#### Directions:
Output, word for word, every line from the start of the listing down to and including the line that contains "castle', 'forest', kind='stuff')"; include nothing else.

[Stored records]
····················

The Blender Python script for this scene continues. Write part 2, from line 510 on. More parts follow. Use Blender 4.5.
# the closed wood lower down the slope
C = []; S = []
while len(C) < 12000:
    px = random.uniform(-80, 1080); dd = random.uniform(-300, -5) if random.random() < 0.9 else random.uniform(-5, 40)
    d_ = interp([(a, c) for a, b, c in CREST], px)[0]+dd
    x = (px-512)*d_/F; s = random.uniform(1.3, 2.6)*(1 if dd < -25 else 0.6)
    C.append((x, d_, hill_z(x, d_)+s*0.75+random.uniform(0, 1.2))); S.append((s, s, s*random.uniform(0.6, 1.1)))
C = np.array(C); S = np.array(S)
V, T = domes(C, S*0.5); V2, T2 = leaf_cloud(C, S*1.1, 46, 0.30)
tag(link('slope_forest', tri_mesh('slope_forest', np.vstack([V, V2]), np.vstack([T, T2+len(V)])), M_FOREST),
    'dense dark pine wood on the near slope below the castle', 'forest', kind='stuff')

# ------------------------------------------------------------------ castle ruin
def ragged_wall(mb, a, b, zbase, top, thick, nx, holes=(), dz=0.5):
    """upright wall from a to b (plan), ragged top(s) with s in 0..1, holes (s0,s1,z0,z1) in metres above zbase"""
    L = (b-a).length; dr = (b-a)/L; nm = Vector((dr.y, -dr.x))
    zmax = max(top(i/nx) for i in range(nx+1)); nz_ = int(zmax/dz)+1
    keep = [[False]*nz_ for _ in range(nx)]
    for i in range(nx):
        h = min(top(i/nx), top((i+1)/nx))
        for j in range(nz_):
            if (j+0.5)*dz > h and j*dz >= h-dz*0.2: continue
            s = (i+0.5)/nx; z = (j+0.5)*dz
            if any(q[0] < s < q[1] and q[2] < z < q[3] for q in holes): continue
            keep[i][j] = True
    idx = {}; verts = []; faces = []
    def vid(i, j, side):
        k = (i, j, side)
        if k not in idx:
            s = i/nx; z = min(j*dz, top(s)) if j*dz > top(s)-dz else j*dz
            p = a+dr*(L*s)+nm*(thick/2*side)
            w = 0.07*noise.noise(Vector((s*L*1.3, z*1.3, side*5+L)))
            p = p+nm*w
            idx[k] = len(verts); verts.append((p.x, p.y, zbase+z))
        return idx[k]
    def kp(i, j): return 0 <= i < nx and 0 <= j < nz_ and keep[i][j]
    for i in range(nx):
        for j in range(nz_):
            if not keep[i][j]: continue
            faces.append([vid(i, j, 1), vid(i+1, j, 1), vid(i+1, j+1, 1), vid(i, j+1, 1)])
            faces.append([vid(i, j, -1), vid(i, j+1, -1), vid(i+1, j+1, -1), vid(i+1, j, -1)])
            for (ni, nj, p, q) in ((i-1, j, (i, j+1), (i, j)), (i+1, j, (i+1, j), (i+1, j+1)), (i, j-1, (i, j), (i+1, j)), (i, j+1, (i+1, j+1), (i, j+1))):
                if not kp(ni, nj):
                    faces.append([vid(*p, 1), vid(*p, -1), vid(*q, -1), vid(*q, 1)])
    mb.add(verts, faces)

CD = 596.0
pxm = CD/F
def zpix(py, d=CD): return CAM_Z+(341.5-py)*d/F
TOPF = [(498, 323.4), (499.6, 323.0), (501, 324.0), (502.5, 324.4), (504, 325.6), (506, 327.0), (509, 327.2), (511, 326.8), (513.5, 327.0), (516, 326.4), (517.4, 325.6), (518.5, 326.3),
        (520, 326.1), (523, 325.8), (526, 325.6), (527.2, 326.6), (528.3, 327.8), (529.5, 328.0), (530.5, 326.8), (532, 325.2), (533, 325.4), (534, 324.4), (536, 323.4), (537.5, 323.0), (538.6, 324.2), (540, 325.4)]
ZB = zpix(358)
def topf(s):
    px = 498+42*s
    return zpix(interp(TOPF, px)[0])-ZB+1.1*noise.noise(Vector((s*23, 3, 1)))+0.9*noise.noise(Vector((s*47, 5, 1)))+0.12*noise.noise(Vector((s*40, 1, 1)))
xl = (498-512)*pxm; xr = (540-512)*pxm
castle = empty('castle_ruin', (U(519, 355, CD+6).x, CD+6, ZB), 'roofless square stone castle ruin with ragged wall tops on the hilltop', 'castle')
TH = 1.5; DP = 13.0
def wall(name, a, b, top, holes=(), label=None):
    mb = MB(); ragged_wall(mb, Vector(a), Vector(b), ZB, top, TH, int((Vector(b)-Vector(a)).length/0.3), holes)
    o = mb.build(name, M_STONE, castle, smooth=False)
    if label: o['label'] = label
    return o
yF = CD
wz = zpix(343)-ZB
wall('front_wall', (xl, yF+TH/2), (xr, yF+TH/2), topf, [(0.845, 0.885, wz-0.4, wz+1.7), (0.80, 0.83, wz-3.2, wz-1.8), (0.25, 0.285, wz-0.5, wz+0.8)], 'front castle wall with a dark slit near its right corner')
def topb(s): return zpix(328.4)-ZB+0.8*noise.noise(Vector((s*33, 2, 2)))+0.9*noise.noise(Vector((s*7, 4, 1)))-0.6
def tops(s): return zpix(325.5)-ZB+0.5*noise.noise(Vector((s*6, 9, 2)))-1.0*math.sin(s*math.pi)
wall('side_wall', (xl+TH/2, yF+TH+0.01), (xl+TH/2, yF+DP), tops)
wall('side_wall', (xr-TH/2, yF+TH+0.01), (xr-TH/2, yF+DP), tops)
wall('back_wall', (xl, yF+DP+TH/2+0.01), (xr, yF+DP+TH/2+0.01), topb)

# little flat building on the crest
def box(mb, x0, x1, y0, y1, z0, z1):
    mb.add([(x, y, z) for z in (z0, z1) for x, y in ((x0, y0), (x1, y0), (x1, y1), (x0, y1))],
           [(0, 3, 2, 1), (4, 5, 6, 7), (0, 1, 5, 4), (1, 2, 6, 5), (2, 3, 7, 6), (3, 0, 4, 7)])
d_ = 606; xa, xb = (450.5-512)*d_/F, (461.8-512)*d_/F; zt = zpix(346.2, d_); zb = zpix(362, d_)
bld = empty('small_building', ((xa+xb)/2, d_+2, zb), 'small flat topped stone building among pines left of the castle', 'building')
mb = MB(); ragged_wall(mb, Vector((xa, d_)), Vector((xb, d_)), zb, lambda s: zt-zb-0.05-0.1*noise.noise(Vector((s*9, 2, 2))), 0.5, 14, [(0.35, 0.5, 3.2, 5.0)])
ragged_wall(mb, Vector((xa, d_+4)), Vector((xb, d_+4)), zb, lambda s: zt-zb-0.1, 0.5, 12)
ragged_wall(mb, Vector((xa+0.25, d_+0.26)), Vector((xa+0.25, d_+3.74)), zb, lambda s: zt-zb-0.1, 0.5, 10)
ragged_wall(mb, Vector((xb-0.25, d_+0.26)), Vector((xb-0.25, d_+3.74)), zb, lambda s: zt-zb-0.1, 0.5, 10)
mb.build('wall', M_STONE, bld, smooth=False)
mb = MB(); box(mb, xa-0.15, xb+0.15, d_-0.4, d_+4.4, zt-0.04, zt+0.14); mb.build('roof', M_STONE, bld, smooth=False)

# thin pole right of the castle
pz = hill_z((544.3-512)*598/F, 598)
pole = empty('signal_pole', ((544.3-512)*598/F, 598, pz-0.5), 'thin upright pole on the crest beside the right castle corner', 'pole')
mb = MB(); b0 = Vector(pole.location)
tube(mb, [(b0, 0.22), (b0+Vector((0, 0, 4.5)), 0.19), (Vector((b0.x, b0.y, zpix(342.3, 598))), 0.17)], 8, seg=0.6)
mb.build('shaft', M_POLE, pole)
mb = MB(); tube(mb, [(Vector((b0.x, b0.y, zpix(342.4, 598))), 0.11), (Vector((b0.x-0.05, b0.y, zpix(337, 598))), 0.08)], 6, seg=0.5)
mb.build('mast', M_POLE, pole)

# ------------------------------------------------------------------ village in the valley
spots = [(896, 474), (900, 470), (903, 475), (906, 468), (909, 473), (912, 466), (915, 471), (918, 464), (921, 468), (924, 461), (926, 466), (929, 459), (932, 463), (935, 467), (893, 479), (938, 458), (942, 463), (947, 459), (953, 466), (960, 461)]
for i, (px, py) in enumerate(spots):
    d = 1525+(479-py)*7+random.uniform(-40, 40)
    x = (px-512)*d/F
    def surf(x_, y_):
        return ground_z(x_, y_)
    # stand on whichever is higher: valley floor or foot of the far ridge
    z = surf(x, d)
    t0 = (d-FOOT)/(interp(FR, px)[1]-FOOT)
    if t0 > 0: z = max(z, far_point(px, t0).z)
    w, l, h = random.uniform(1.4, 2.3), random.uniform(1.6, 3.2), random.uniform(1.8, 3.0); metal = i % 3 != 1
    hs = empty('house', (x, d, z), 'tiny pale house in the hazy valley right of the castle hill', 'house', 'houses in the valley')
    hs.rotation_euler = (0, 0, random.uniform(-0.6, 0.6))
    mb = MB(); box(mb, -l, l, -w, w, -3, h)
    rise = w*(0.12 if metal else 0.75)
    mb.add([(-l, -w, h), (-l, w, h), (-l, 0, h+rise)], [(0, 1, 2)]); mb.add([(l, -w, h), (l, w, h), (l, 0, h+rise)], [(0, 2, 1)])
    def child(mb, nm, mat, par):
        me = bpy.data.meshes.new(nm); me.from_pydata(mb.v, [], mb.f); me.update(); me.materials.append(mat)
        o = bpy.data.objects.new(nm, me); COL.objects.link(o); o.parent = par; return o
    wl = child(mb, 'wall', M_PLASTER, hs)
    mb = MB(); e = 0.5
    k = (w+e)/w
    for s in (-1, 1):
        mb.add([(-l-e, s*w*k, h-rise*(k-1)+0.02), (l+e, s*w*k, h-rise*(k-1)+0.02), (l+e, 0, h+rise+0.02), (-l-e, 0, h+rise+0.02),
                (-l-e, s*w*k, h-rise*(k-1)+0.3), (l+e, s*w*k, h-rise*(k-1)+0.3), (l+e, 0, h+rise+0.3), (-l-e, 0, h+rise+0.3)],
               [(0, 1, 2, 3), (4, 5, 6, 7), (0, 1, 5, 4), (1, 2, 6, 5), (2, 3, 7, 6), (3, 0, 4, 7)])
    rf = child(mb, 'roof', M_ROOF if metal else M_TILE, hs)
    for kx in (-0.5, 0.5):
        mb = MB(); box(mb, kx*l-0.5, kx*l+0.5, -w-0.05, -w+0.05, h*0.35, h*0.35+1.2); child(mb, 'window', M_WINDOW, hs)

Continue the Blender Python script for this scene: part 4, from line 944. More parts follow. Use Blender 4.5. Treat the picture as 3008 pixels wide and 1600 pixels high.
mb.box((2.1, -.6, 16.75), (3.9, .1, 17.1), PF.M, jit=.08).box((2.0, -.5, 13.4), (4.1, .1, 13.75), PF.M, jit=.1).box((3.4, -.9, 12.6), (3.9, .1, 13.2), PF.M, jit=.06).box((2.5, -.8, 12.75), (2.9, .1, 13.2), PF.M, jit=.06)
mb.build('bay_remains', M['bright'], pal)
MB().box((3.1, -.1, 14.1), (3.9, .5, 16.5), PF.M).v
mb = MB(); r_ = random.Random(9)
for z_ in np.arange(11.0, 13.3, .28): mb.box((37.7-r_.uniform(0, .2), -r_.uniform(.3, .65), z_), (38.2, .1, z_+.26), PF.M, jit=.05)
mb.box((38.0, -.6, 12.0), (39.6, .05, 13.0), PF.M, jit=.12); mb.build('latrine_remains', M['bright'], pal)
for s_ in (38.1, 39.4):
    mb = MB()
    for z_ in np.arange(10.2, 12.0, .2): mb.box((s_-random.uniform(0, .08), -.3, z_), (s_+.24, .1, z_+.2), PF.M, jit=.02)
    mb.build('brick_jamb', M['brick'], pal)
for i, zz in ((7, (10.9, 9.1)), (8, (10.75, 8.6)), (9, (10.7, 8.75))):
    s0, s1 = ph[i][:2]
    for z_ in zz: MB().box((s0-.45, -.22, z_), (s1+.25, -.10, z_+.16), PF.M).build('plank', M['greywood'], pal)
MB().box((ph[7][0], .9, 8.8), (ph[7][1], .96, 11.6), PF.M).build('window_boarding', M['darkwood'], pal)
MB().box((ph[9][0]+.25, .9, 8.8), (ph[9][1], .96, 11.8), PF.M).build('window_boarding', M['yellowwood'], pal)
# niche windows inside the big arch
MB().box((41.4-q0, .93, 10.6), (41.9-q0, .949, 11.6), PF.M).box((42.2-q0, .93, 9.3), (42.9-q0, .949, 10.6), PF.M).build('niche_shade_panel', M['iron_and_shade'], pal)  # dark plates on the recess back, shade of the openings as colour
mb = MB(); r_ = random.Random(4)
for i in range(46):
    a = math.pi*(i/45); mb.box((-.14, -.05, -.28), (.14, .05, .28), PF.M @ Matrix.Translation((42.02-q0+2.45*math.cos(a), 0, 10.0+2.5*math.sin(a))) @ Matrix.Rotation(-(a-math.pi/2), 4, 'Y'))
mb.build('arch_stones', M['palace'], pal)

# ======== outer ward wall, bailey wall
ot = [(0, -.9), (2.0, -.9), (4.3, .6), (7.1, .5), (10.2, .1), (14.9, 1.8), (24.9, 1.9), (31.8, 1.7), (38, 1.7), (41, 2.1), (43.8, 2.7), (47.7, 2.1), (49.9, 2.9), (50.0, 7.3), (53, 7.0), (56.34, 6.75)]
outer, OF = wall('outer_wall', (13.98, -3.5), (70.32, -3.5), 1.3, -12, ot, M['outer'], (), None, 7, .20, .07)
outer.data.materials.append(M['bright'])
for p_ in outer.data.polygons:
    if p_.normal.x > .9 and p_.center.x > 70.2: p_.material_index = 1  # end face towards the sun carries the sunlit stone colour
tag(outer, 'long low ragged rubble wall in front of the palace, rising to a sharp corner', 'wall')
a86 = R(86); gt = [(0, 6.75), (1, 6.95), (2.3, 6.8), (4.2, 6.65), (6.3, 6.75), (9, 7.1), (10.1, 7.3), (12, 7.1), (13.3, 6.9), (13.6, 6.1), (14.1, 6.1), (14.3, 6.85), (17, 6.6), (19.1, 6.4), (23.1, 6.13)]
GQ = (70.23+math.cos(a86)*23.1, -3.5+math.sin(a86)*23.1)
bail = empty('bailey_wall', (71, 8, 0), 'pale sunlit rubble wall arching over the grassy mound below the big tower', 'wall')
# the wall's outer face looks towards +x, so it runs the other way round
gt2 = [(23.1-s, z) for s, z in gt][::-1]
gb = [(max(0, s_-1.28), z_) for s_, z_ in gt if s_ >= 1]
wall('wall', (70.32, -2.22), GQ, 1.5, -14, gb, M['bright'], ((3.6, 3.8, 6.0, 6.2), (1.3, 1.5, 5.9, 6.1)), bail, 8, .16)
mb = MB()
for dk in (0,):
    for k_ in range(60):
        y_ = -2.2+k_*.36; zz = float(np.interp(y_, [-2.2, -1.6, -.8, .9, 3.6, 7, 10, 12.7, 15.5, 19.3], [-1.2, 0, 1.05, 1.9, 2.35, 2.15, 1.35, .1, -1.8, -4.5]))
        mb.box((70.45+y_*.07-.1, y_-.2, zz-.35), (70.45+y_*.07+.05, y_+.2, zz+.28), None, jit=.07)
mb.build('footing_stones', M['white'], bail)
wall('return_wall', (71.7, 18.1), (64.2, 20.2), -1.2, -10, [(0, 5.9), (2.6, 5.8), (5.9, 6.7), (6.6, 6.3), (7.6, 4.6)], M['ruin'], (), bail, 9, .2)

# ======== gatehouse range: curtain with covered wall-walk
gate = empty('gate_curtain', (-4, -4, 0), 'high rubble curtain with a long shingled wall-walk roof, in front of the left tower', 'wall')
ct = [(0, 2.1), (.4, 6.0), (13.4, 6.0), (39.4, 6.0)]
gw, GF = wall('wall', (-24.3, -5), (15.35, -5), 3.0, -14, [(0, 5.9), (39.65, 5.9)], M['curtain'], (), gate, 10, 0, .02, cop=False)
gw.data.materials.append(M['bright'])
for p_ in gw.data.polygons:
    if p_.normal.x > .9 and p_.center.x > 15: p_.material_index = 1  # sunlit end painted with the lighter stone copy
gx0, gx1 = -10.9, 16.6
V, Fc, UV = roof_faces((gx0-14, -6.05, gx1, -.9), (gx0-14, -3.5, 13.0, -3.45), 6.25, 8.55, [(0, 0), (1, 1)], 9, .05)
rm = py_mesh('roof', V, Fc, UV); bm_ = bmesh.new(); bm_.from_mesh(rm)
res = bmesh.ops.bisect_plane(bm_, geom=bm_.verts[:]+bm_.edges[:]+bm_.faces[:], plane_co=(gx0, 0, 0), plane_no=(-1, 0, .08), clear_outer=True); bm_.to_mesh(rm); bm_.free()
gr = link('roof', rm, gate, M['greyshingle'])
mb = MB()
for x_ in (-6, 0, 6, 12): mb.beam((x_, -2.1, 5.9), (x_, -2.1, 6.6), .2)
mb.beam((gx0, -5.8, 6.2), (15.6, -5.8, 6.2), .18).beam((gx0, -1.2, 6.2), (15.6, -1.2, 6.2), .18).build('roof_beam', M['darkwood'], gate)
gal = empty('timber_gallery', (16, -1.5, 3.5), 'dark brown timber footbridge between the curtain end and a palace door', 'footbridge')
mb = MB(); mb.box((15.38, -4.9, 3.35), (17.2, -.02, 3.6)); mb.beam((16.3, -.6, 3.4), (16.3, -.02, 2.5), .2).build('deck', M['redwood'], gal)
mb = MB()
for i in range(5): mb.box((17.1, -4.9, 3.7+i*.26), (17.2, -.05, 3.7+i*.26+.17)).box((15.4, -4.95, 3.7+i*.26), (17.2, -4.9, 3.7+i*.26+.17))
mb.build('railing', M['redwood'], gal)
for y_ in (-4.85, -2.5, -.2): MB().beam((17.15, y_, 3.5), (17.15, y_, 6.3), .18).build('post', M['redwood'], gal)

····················

#### Task answer:
The Blender Python script for this scene continues. Write part 2, from line 510 on. More parts follow. Use Blender 4.5.
# the closed wood lower down the slope
C = []; S = []
while len(C) < 12000:
    px = random.uniform(-80, 1080); dd = random.uniform(-300, -5) if random.random() < 0.9 else random.uniform(-5, 40)
    d_ = interp([(a, c) for a, b, c in CREST], px)[0]+dd
    x = (px-512)*d_/F; s = random.uniform(1.3, 2.6)*(1 if dd < -25 else 0.6)
    C.append((x, d_, hill_z(x, d_)+s*0.75+random.uniform(0, 1.2))); S.append((s, s, s*random.uniform(0.6, 1.1)))
C = np.array(C); S = np.array(S)
V, T = domes(C, S*0.5); V2, T2 = leaf_cloud(C, S*1.1, 46, 0.30)
tag(link('slope_forest', tri_mesh('slope_forest', np.vstack([V, V2]), np.vstack([T, T2+len(V)])), M_FOREST),
    'dense dark pine wood on the near slope below the castle', 'forest', kind='stuff')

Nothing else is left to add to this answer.